Clock Correction Sequences in Device-Specific Transceivers - 16.2 English

1G/2.5G Ethernet PCS/PMA or SGMII LogiCORE IP Product Guide (PG047)

Document ID
PG047
Release Date
2023-11-01
Version
16.2 English

The device-specific transceivers are configured by the appropriate transceiver wizard to perform clock correction. The output of the transceiver wizard is provided as part of the example design. Two different clock correction sequences can be employed:

  1. The mandatory clock correction sequence is the /I2/ ordered set; this is a two byte code-group sequence formed from /K28.5/ and /D16.2/ characters. The /I2/ ordered-set is present in the inter-frame-gap. These sequences can therefore be removed or inserted by the transceiver receive elastic buffer without causing frame corruption.
  2. The default transceiver wizard configuration for the device-specific transceivers varies across device families. Some of the transceiver wizards enable the CLK_COR_SEQ_2_USE attribute. When this is the case, the transceiver is also configured to perform clock correction on the /K28.5/D21.5/ sequence; this is the first two code-groups from the /C1/ ordered set (the /C1/ ordered-set is four code-groups in length).

    Because there are no /I2/ ordered-sets present during much of the auto-negotiation cycle, this provides a method of allowing clock correction to be performed during auto-negotiation.

    Because this form of clock correction inserts or removes two-code groups into or from a four-code group sequence, this causes ordered-set fragments to be seen by the cores auto-negotiation state machine. It is therefore important that the transceivers rxclkcorcnt[2:0] port is correctly wired up to the core netlist; this indicates a clock correction event (and type) to the core. Using this signal, the cores state machine can interpret the clock-correction fragments and the auto-negotiation function can complete cleanly.

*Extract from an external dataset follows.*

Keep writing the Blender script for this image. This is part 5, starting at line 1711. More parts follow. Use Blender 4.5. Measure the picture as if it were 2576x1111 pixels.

When the device-specific transceivers CLK_COR_SEQ_2_USE attribute is not enabled, no clock correction can be performed during much of the auto-negotiation cycle. When this is the case, it is possible that the transceivers receive elastic buffer could underflow or overflow as asynchronous clock tolerances accumulate. This results in an elastic buffer error. It is therefore important that the transceivers rxbufstatus[2:0] port is correctly wired up to the core netlist; this indicates a buffer error event to the core. Using this signal, the cores state machine can interpret the buffer error and the auto-negotiation function can complete cleanly.